- Task objective
In the listing below, locate the lines bearing the word "Python". Copy every one of them.

- Excerpted data
◆ ◆ ◆ ◆ ◆

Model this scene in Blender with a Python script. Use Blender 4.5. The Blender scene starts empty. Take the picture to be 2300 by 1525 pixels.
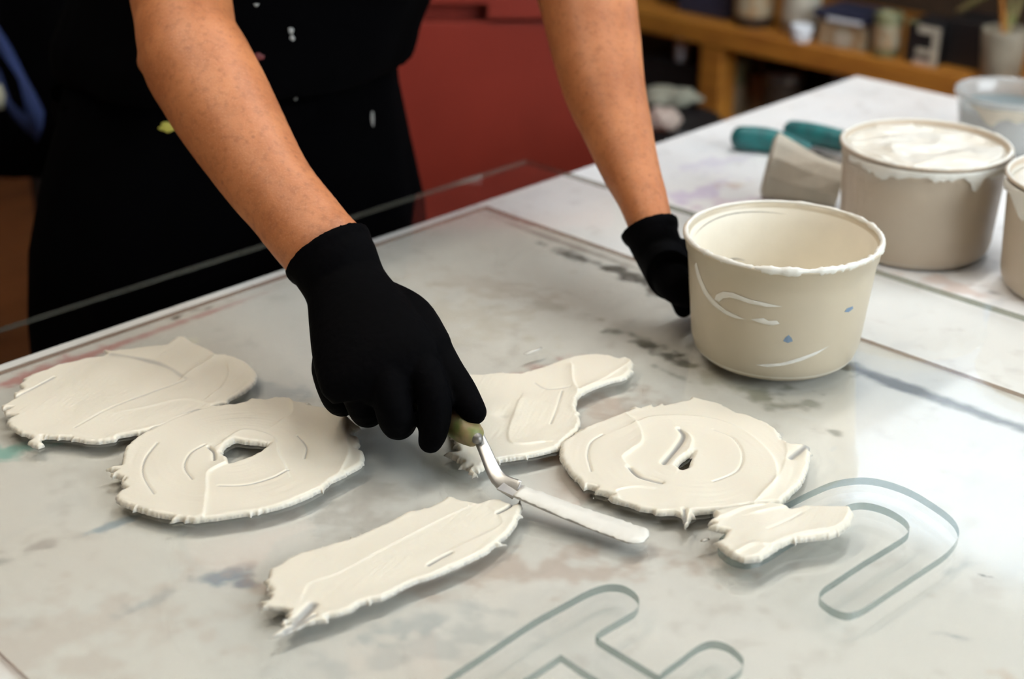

◆ ◆ ◆ ◆ ◆

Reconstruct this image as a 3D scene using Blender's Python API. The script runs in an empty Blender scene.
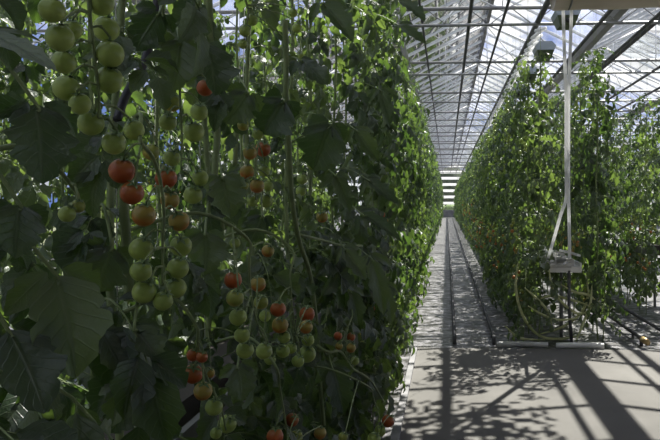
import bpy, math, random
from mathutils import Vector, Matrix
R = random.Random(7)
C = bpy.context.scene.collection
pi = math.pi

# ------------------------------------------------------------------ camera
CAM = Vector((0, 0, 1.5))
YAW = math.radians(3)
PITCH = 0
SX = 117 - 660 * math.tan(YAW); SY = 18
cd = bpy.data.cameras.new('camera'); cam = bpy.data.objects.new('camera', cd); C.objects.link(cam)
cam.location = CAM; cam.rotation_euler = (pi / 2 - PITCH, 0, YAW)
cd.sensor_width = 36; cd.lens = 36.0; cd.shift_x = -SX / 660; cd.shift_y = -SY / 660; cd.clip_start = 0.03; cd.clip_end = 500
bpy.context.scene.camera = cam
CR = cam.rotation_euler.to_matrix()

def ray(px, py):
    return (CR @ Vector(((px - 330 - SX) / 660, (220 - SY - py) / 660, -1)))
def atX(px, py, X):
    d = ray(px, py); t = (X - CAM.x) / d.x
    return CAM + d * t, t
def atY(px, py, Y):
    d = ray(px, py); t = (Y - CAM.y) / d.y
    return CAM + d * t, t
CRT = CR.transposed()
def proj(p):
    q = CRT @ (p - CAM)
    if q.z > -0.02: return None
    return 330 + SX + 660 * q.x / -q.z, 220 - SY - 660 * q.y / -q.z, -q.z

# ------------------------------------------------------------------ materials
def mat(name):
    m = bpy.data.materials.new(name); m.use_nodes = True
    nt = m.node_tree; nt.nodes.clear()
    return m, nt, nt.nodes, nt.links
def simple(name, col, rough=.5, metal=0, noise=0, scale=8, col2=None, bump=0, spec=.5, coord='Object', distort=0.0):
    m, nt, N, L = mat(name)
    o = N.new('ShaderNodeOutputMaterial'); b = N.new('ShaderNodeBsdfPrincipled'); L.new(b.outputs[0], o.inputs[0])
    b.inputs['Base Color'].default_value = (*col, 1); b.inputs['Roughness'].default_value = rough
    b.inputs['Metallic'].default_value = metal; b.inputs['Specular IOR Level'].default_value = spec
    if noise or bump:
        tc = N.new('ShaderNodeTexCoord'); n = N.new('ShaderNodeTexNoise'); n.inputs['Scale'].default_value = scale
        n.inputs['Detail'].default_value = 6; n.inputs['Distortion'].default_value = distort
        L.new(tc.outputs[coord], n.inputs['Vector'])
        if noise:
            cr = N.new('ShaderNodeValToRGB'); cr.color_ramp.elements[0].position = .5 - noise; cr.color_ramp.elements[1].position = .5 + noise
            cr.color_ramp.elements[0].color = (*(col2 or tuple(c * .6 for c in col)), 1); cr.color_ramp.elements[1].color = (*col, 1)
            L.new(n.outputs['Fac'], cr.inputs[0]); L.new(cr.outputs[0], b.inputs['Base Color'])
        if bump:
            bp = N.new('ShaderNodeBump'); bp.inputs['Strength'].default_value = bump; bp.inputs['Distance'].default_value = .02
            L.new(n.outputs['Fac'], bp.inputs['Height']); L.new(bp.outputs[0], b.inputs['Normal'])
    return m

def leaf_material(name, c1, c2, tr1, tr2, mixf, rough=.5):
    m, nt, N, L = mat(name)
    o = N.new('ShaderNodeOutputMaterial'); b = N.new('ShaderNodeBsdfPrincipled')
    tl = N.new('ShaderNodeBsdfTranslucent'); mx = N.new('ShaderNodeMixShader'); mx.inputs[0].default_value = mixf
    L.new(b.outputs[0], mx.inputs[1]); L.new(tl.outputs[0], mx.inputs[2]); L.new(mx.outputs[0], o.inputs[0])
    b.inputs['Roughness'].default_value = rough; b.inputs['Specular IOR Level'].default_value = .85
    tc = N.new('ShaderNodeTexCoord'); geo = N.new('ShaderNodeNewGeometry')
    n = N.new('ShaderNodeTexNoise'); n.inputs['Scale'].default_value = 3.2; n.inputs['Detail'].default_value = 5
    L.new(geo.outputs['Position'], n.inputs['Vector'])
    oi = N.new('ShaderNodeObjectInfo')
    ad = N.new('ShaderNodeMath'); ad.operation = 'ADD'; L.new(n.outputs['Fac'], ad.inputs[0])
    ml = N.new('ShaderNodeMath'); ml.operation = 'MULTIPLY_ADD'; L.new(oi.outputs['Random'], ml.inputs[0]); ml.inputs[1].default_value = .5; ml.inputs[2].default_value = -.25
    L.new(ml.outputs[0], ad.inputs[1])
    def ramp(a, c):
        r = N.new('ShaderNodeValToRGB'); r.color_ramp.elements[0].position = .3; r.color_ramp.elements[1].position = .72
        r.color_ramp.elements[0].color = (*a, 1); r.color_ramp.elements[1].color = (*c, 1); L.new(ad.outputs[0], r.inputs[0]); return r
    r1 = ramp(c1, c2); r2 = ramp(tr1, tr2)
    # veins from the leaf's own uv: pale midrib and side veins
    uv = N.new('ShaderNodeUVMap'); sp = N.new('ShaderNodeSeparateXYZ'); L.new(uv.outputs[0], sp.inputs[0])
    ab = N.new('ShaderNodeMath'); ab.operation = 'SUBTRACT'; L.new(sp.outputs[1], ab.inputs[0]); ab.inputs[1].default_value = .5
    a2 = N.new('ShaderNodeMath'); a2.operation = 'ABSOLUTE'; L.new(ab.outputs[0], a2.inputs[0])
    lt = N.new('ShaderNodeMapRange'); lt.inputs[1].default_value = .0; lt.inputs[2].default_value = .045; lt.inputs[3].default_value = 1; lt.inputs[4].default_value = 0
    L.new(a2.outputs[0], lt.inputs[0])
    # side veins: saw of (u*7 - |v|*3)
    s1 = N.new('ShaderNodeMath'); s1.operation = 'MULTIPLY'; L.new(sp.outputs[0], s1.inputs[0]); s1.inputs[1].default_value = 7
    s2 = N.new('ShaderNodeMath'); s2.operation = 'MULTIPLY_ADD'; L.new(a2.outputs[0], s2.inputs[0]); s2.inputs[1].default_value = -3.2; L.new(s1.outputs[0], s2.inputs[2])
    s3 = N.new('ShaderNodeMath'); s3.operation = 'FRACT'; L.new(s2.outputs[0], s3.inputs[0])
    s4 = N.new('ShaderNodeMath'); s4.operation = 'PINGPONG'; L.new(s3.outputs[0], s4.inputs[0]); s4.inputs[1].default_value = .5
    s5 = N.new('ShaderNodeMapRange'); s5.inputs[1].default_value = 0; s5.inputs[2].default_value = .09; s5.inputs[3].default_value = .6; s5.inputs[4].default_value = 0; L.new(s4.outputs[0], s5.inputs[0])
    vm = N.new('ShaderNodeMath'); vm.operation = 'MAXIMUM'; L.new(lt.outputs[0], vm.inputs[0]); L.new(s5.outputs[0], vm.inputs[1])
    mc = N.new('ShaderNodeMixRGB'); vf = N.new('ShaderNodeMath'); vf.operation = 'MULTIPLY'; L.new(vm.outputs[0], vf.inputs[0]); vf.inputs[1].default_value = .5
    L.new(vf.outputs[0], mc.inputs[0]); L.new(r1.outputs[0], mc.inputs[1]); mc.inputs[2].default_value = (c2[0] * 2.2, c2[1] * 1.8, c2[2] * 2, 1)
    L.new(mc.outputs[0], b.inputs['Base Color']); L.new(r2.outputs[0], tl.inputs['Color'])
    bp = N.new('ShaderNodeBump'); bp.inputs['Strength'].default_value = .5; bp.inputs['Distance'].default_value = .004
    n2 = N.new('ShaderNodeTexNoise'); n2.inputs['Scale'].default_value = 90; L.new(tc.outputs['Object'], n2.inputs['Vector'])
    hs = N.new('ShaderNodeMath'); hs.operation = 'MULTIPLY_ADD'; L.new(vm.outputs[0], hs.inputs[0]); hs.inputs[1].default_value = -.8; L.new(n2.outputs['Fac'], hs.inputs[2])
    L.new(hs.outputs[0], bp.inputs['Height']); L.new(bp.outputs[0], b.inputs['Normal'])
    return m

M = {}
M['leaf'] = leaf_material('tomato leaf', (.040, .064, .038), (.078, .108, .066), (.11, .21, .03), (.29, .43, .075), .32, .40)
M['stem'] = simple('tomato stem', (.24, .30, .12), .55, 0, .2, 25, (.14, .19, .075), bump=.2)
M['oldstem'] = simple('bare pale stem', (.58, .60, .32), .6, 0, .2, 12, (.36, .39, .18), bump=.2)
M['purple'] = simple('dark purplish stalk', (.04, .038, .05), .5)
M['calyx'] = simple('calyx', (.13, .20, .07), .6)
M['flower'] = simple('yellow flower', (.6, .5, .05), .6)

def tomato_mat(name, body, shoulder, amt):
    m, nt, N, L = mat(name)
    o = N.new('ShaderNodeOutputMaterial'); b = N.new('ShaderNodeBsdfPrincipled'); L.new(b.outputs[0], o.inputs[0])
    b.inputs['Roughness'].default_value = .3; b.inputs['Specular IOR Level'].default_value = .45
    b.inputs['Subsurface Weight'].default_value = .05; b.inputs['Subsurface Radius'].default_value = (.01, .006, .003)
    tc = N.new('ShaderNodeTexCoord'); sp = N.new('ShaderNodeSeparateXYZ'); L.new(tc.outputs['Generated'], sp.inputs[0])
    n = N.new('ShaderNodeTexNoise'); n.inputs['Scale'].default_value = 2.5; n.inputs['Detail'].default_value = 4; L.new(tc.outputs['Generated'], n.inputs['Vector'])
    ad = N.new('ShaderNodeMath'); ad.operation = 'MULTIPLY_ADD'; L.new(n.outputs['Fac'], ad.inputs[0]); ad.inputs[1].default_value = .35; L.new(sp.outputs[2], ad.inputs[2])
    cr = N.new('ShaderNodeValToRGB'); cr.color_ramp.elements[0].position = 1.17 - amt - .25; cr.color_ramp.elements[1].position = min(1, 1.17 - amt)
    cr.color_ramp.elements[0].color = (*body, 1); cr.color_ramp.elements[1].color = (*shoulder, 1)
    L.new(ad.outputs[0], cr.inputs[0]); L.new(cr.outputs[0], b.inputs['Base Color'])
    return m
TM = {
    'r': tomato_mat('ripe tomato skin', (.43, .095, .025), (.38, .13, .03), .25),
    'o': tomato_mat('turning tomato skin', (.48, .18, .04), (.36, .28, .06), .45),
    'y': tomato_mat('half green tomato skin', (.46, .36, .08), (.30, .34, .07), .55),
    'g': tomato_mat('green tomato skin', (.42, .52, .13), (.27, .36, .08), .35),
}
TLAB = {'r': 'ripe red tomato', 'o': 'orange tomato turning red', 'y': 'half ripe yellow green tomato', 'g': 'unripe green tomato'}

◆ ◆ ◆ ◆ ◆

- Solution for this task
Model this scene in Blender with a Python script. Use Blender 4.5. The Blender scene starts empty. Take the picture to be 2300 by 1525 pixels.
Reconstruct this image as a 3D scene using Blender's Python API. The script runs in an empty Blender scene.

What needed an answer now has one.